The injury board is cleaner for Carolina

Carolina's fresh injury list is short. Shayne Gostisbehere is day to day, and Pyotr Kochetkov remains on injured reserve. Pittsburgh has Ryan Shea listed day to day and Kevin Hayes already ruled out. That is not a devastating injury gap, but it does matter on a back to back when depth gets tested faster.

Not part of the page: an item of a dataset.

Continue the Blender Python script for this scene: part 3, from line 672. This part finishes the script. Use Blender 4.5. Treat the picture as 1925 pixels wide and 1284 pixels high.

The goalie question still points away from Pittsburgh

No Carolina starter was confirmed in the available lineup data. Pittsburgh, meanwhile, already used Arturs Silovs on Saturday, and his season line sits at a 2.92 goals against average with a .894 save percentage across 33 starts. Even if the Penguins change course, this is not a spot where the home side comes in with a clean goaltending advantage.

The counter case

Pittsburgh does have one clean argument. The Penguins own a 24.87% power play and an 84.24% penalty kill, both better than Carolina's 22.12% power play and 79.49% penalty kill. If this turns into a whistle game, those special teams numbers can keep Pittsburgh live. The problem is that the larger five on five profile, the recent head to head results, and the rest edge still lean Carolina.

Decision

This price is not asking Carolina to be flawless. It is asking the Hurricanes to be the more complete team in a spot where they have better rest, stronger shot numbers, and recent proof that this matchup works for them. When one side owns the better road record, the better points percentage, and two straight wins in the same matchup, the moneyline is the clean way to play it.